Friday, October 14, 2011

Investing In NZ's Future - Where We Stand With Students pt 1

Interest on student loans
We strongly supported Labour's bill to remove interest on student loans as a first step toward tackling our escalating student debt crisis.
However, taking interest off the loans was only a partial solution. Our students are still forced to begin their working lives saddled with crippling debt, and our best and brightest are still driven offshore in order to pay it back. New Zealand First will fight to keep your student loans interest free. Better still, we will strive to reduce the amount you have to borrow to live and to pay your fees with our universal student allowance policy and movement toward a zero fees model for tertiary education.
In the mean time, our dollar-for-dollar student loan repayment scheme will make it easier for you to pay off your debt faster.

Student loan entitlement
Access to tertiary education is a fundamental birthright for all Kiwis - whether you've just finished high school or you're a mature student. We noted Tertiary Education Minister Steven Joyce's moves to restrict student loan entitlement with concern as surely, in the midst of a recession, the most logical thing for many to do is retrain and upskill in the hopes of finding future employment. New Zealand First will make it easier for Kiwis to access tertiary education by lowering your fees and preserving your ability to get a student loan.

Student allowances
New Zealand First has vigorously campaigned for a Universal Student Allowance since our founding in 1993. Students are one of the few groups in our society forced to borrow to live, as well as being some of the most economically vulnerable - especially during a recession. It is unreasonable to expect full-time students to have to seek full-time employment to survive, particularly when many of the job vacancies you would otherwise be filling simply no longer exist. It is also fundamentally unfair to decide whether to hand out assistance to struggling students on the basis of how much your parents make. Not only does this make it far harder to allocate allowances on the basis of need, the current system is open to abuse by students from wealthier backgrounds whose parents have mastered the art of income trusts.
Kiwi students used to enjoy a generous universal student allowance back in the "good old days". New Zealand First will give students a fair go by restoring this entitlement.

Tertiary fees
Kiwi students pay some of the highest fees in the developed world. This is partially due to persistent under-investment in tertiary education by successive governments; and partially because universities have been allowed far too much freedom to make up the short-fall by gouging you, the students, their customers.
In the long term, New Zealand First wants a Zero Fees model for tertiary education - as we used to enjoy up until Tertiary Education Minister Phil Goff abolished it in 1989, and as many successful economies such as those in Scandinavia have today. However, we are also realists who recognise that such a change would be difficult to implement overnight. New Zealand First will re-impose a cap on tertiary fees as a first step and then progressively reduce your fees over a number of years. We will also ensure that this does not harm the quality of your education by once again properly investing in your education and our future from the public purse.

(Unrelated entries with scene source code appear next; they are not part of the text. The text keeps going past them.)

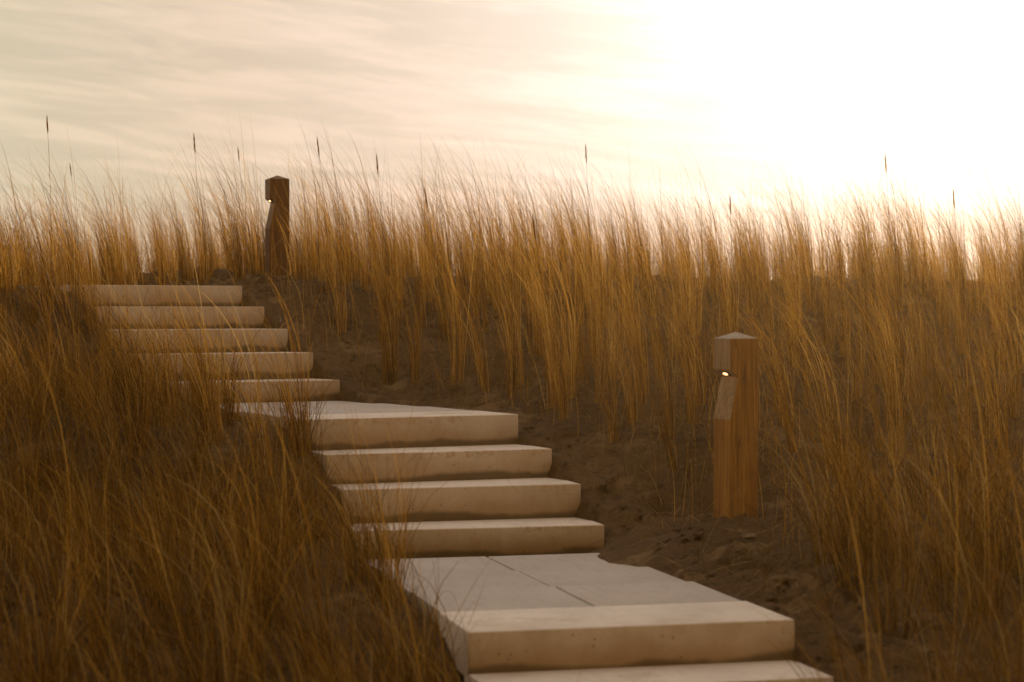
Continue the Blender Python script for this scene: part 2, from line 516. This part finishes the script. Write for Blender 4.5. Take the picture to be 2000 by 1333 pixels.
# ------------------------------------------------------------------ bollards
def bollard(d, px_edge, py_corner, theta, label, woods):
    S = 0.075
    a = R(theta)
    near = pix(px_edge, py_corner, d)                       # top of the corner nearest the camera
    ax = Vector((math.cos(a), math.sin(a), 0)); ay = Vector((-math.sin(a), math.cos(a), 0))
    ctr = near + ax * S + ay * S
    H = 0.822
    root = empty('bollard_light', (ctr.x, ctr.y, ctr.z - H), a)
    tag(root, label, 'bollard', 'timber light bollards beside the stairs')
    prof = [(-S, -0.35), (-S, H - 0.368), (-S + 0.042, H - 0.173), (-S, H - 0.144), (-S, H), (S, H), (S, -0.35)]
    bm = bmesh.new()
    A = [bm.verts.new((p_, -S, z_)) for p_, z_ in prof]; B = [bm.verts.new((p_, S, z_)) for p_, z_ in prof]
    n = len(prof)
    bm.faces.new(A[::-1]); bm.faces.new(B)
    for k in range(n):
        if k == 4: continue
        f = bm.faces.new((A[k], A[(k + 1) % n], B[(k + 1) % n], B[k]))
        f.material_index = 1 if k in (1, 2, 3) else 0
    bmesh.ops.recalc_face_normals(bm, faces=bm.faces)
    bm.normal_update()
    ed = [e for e in bm.edges if not e.is_boundary and e.calc_face_angle(0) > 0.3]
    bmesh.ops.bevel(bm, geom=ed, offset=0.003, segments=2, profile=0.5, affect='EDGES')
    # pyramid cap closes the top
    bd = [e for e in bm.edges if e.is_boundary]
    ap = bm.verts.new((0, 0, H + 0.030))
    for e in bd:
        f = bm.faces.new((e.verts[0], e.verts[1], ap)); f.material_index = 2
    bmesh.ops.recalc_face_normals(bm, faces=bm.faces)
    me = bpy.data.meshes.new('post'); bm.to_mesh(me); bm.free()
    for m_ in woods: me.materials.append(m_)
    post = mesh_obj('post', me, root)
    # lamp set in the slanting underside of the head
    nrm = Vector((-0.029, 0, -0.042)).normalized(); t = Vector((0.042, 0, -0.029)).normalized()
    mid = Vector((-S + 0.021, 0, H - 0.1585))
    def plate(name, w, l, th, off, m_, par):
        b2 = bmesh.new()
        bmesh.ops.create_cube(b2, size=1.0)
        for v in b2.verts:
            c = v.co.copy(); v.co = mid + t * (c.x * w) + Vector((0, 1, 0)) * (c.y * l) + nrm * (off + c.z * th)
        bmesh.ops.recalc_face_normals(b2, faces=b2.faces)
        me2 = bpy.data.meshes.new(name); b2.to_mesh(me2); b2.free(); me2.materials.append(m_)
        return mesh_obj(name, me2, par)
    lamp = plate('lamp', 0.030, 0.072, 0.006, 0.000, M_HOUSE, root)
    plate('lens', 0.013, 0.026, 0.004, 0.0035, M_LENS, lamp)
    return root, ctr


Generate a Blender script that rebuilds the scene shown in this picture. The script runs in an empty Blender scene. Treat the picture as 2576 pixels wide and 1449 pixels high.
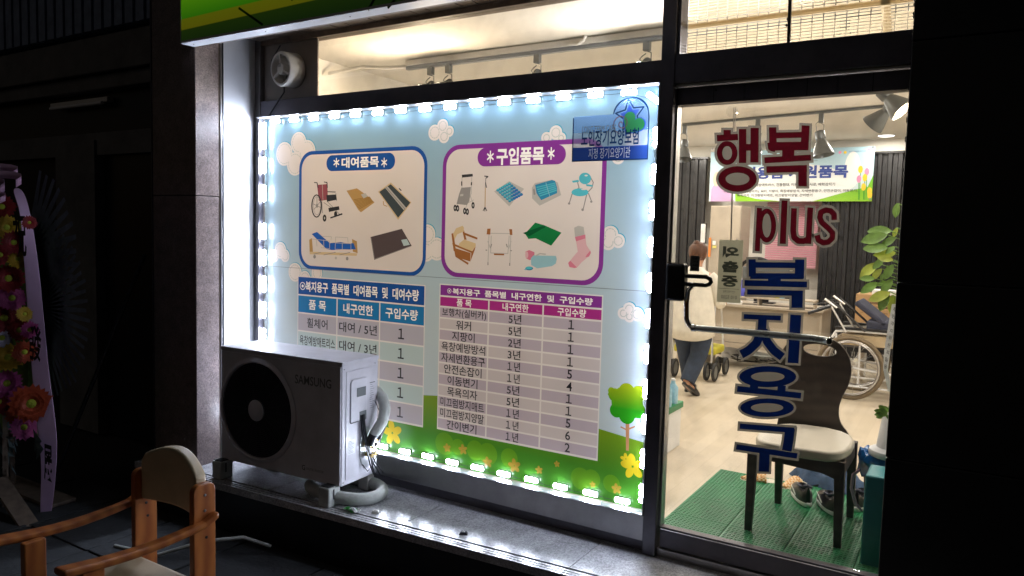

VSM / student control of student services & support
The ACT Party's "Freedom of Association" bill was an ideological solution looking for a problem. Rather than seeking to improve accountability, transparency, and value for money in our student associations, this government has instead decided to indulge in an old far-right game called union-busting. We note with considerable bemusement that implementing this law will neither decrease the fees you pay nor increase your control over how the money is spent. Instead of paying a levy to a democratic student association accountable to you, you'll pay higher fees to your education provider. Prior to the law's passage, New Zealand First would have instead advocated a strengthened opt-out clause. Now that it's passed, we fully expect to see the quality and availability of your services to be reduced. We are further concerned that universities will simply be able to ignore your views on the issue in the absence of effective student associations to represent and advocate on your behalf.

Student representation in institutions’ decision making processes
New Zealand First is deeply concerned about the decline of our student associations and their ability to represent your views. Since the passage of ACT's VSM legislation, the ability for students to make their voices heard has become more crucial than ever so as to ensure that the service you're paying top dollar for is acceptable to you - the customer - and meets your needs. We do not believe it is possible to have a viable university or student culture without an independent student voice. New Zealand First would therefore ensure that - in the absence of fully independent student associations - your university listens to you.